Dr. Julie Michelle Klinger is an Assistant Professor in the Department of Geography and Spatial Sciences at the University of Delaware, presenting with collaborators: Eleanor S. Armstrong, a Postdoctoral Researcher at Stockholm University (Sweden); Ingrid Burrington, Emmanuel Chinkaka, Mehrnaz Haghdadi, Temidayo Oniosun, Kopo Oromeng, Romain Richaud, Coryn Wolk, PhD student researchers at the University of Delaware Department of Geography and Spatial Sciences, and Qitong Wang, PhD candidate in the Department of Computer and Information Sciences at the University of Delaware. 

 

 

Mia Bennett

Mia Bennett is an assistant professor in the Department of Geography at the University of Washington.
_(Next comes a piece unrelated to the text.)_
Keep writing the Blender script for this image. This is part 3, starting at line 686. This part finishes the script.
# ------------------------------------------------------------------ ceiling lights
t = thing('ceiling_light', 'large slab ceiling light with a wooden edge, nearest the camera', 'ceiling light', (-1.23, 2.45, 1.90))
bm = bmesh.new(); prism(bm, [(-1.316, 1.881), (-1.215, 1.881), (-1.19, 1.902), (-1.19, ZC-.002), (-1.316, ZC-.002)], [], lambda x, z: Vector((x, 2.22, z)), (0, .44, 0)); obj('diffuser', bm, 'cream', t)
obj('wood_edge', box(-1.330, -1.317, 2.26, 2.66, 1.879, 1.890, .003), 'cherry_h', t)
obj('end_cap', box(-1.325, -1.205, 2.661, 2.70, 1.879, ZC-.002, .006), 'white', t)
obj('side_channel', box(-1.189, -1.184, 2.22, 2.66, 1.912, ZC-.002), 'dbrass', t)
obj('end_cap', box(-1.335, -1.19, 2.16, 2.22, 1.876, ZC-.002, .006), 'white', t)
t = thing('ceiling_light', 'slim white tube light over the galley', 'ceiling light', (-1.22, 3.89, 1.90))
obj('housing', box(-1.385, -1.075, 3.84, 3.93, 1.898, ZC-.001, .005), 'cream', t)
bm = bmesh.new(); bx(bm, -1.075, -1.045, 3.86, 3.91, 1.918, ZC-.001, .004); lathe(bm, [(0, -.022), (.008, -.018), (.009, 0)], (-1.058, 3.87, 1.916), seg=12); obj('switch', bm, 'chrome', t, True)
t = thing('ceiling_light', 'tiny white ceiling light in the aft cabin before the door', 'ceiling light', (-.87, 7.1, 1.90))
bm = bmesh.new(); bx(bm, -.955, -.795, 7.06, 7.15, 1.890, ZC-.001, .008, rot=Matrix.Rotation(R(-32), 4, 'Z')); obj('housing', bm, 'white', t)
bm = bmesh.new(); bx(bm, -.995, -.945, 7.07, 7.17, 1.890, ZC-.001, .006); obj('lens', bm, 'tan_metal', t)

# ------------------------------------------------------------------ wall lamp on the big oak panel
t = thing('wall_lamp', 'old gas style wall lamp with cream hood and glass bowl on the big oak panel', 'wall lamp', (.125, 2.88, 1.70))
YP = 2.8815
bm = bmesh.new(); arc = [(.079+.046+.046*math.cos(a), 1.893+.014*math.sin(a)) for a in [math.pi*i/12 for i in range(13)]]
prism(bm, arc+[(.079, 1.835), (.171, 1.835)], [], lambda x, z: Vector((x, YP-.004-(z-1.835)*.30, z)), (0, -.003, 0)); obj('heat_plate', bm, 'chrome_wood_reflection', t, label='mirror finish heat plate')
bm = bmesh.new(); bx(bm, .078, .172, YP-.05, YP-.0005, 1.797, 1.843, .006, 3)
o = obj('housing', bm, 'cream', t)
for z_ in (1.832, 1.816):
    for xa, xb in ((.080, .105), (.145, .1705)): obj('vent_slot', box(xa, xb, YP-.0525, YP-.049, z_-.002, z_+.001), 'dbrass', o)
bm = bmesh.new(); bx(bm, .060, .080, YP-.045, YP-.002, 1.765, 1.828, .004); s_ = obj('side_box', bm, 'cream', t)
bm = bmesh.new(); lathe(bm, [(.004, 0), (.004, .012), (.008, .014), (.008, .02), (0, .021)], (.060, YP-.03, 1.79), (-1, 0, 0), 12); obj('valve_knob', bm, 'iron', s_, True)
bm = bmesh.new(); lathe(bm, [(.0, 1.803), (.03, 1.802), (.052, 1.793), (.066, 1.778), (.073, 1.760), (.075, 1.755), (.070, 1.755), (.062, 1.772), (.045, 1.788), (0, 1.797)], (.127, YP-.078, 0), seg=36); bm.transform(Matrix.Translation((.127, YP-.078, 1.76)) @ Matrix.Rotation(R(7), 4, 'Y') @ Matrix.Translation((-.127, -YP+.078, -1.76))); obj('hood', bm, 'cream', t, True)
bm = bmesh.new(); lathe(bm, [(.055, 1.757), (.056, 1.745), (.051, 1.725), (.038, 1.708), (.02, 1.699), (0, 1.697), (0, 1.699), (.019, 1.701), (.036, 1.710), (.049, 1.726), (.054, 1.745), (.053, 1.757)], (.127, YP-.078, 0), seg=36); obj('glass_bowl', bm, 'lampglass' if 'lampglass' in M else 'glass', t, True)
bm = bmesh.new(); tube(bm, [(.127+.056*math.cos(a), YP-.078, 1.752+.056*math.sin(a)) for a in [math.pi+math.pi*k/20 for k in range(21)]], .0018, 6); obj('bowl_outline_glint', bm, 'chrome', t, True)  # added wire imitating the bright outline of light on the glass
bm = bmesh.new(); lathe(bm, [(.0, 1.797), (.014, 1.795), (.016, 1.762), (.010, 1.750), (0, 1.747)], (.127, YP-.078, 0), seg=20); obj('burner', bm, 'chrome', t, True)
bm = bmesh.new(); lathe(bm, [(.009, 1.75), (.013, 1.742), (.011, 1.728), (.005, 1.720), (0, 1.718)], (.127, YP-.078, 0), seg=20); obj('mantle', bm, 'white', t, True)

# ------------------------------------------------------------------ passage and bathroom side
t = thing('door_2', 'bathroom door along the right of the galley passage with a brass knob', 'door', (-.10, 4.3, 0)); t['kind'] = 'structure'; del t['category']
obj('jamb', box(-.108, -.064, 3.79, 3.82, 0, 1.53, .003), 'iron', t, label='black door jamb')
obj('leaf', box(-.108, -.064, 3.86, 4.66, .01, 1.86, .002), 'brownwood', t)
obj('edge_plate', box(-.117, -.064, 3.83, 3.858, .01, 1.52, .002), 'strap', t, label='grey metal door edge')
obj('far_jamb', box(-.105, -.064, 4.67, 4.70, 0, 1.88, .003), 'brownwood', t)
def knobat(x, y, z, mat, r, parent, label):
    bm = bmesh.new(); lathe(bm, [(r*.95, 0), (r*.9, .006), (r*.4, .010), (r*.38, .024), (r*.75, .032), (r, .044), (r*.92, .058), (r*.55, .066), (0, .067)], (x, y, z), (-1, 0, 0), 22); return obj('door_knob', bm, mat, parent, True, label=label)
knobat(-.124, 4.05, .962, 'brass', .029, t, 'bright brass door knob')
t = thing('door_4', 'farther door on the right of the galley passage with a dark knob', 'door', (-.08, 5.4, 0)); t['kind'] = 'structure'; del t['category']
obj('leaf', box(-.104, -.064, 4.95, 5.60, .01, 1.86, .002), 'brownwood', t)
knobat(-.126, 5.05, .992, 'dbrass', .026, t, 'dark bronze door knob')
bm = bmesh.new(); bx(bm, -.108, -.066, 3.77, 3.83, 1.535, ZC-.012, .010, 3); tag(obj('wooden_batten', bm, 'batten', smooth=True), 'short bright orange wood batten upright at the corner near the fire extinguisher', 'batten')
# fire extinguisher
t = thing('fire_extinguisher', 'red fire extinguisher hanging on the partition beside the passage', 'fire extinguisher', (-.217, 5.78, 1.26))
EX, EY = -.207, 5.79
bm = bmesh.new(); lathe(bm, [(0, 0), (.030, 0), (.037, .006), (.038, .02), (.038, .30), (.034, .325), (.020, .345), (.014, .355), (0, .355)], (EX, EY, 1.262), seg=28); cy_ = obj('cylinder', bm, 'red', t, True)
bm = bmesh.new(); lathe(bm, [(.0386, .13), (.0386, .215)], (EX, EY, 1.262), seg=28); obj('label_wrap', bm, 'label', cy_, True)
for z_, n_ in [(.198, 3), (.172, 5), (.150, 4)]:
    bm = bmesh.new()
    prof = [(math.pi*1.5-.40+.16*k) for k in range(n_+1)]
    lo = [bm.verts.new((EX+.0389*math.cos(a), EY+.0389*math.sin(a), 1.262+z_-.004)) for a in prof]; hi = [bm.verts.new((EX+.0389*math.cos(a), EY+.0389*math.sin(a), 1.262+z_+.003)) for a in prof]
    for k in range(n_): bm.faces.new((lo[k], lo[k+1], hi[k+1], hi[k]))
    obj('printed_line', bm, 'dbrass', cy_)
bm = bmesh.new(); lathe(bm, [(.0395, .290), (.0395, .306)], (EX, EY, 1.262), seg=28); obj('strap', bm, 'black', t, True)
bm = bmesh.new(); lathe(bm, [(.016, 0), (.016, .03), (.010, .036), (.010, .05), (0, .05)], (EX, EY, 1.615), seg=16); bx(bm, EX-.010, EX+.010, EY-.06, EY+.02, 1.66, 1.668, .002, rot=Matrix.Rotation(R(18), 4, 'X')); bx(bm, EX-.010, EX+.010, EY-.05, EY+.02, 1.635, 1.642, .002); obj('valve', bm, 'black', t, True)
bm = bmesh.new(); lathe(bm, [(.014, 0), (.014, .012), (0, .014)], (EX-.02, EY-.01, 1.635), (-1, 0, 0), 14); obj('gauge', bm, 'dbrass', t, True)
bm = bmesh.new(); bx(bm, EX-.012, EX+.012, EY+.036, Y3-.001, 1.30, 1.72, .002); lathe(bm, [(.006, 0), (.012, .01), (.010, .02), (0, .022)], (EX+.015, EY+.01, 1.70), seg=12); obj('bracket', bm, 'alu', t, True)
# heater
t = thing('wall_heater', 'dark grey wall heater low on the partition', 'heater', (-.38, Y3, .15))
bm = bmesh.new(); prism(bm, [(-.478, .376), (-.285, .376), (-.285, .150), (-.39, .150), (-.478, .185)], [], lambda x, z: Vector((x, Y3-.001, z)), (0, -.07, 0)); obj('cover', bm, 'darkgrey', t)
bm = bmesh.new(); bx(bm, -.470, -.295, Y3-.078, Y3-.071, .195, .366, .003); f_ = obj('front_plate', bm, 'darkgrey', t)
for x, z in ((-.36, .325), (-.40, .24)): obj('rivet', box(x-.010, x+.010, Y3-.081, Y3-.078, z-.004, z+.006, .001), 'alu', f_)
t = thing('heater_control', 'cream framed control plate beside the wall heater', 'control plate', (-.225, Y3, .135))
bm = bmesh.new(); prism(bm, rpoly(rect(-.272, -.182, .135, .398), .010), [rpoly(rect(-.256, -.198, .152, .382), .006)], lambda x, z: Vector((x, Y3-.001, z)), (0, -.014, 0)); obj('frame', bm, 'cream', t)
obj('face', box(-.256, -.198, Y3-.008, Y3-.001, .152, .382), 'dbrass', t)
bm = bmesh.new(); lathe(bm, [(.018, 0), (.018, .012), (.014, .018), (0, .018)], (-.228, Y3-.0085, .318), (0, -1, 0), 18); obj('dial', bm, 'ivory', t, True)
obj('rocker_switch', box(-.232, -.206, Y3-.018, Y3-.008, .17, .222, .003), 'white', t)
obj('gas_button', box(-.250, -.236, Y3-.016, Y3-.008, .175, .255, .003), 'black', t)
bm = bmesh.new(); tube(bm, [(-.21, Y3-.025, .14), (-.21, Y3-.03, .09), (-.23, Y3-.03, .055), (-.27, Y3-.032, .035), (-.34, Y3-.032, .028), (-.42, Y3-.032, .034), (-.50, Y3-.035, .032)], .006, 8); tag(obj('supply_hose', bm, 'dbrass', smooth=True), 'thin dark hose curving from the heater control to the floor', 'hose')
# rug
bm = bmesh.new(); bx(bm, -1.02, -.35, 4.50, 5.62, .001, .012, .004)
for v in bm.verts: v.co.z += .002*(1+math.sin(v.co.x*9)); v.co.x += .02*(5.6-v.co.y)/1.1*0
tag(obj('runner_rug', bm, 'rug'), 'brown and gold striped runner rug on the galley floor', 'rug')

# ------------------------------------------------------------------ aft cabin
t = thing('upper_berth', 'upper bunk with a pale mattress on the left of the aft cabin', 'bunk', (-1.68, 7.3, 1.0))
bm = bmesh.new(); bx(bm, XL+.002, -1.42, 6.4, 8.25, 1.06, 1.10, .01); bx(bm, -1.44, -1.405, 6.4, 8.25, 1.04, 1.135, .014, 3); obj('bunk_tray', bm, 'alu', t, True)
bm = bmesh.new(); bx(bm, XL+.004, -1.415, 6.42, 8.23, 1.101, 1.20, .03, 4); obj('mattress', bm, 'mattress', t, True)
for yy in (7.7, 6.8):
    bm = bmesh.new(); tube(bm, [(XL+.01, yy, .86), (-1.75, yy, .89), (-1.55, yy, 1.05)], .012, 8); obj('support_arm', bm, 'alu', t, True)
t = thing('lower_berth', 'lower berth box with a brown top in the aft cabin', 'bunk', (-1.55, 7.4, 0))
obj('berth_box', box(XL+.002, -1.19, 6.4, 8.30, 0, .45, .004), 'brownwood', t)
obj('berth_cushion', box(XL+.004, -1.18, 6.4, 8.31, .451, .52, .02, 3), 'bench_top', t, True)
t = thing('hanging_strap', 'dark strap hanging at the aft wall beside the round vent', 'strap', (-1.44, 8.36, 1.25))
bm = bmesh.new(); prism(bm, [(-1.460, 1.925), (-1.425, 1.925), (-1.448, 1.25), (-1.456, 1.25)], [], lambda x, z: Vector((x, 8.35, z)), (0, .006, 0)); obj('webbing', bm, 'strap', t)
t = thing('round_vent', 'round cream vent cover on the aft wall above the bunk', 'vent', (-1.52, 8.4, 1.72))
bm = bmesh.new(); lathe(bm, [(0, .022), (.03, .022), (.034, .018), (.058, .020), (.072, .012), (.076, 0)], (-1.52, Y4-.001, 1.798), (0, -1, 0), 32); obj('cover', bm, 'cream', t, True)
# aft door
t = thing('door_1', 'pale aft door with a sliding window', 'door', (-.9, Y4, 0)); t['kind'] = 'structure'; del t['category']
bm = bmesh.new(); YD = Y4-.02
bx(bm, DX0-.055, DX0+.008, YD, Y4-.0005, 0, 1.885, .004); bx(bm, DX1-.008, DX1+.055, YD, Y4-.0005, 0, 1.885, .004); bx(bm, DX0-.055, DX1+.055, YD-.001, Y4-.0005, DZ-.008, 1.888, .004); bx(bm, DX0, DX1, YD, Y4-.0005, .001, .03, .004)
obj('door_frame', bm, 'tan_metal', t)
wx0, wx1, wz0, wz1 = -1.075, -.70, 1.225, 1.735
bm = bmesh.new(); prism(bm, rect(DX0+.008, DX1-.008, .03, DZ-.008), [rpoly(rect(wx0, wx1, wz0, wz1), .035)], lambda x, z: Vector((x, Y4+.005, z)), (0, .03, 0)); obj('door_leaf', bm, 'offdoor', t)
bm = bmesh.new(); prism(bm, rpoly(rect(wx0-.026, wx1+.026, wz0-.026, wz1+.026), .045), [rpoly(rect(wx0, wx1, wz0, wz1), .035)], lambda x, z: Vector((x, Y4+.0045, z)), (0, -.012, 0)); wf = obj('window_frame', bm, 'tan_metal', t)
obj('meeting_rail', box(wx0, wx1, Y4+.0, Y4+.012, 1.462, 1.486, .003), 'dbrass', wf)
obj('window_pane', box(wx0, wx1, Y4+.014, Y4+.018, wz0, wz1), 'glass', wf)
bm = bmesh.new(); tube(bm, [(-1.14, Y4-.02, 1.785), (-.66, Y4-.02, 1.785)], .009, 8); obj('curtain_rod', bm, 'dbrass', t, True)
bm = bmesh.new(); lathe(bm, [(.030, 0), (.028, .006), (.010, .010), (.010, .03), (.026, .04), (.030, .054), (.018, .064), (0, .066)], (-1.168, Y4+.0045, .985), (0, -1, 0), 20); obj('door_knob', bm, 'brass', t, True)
As a political geographer with geospatial skills, she researches cultures and practices of frontier-making in the Arctic from the local to regional scales. Bennett's methods combine fieldwork and critical remote sensing, a subfield whose development she is helping to lead. Bennett received a PhD in Geography from UCLA and an MPhil in Polar Studies from the University of Cambridge, where she was a Gates Scholar.

 

 

Bleddyn Bowen

Dr Bleddyn Bowen is Associate Professor of International Relations at the University of Leicester, specialising in space policy and warfare, the military uses of outer space, and strategic thought. He is the author of Original Sin: Power, Technology and War in Outer Space (Hurst, 2022), as well as War in Space: Strategy, Spacepower, Geopolitics (Edinburgh UP 2020). He has advised on space policy and strategy for institutions including the UK Parliament and Government, the European Space Agency, the Pentagon, and US Government. He is the founder and co-convenor of the Astropolitics Working Group at the British International Studies Association, an Associate Fellow of the Royal United Services Institute, and Co-Convenor of the CSSAH Space Studies Working Group at the University of Leicester.

 

 

Craig Jones

Craig Henry Jones is an ESRC Postdoctoral Fellow at the University of Strathclyde Law School. He completed his PhD at Lancaster University on the nascent asteroid mining industry and the ways this is being used to enclose Outer Space through the (re)creation of (neo)colonial discourses and how this is being contested by and through the works of Ethnofuturist artists.

 

 

Chih-Yuan Woon

Chih Yuan WOON is an Associate Professor in the Department of Geography, National University of Singapore. His current research looks critically at the geopolitical and geoeconomic implications of China’s ‘rise’, contextualizing such debates through the Belt and Road Initiative, as well as China’s ongoing interests and interventions in the Arctic region.

 

 

Rachael Squire

Rachael Squire is a Lecturer in Human Geography in the Department of Geography at Royal Holloway, University of London. Her research draws on feminist geopolitical approaches to explore the intersections between territory and earth futures through a range of spatial contexts including the sub-marine and outer space. 

 

 

Jason Dittmer

Jason Dittmer is Professor of Political Geography and Head of Department at University College London. His research is on geopolitical assemblages, thinking through the politics of materiality and affect in areas from diplomacy to heritage. His current projects focus on British colonial heritage overseas, and how it evolves over time through its relations with locals and tourists.

 

 

William Stewart

William Stewart is a doctoral student in the Department of Geography, University College London. His current research on the geopolitics of the International Space Station focuses on the diplomacy and politics of microgravity and life in orbit. His research interests include the politics of materials, outer space and popular culture.

 

 

Saskia Vermeylen

Saskia Vermeylen is reader in law and co-director of the Strathclyde Centre for Environmental Law and Governance at the University of Strathclyde, Scotland. Her work on space law and utopian literatures was funded by a Leverhulme fellowship and she has published widely on space law and utopianism. She is also a curator https://www.wuk.at/en/magazine/extr-activism/ and is currently preparing two new exhibitions on law and arts in Romania and South Africa. Her work on space law has been widely quoted in the press and was a main speaker in the physics pavilion at WOMAD in 2022.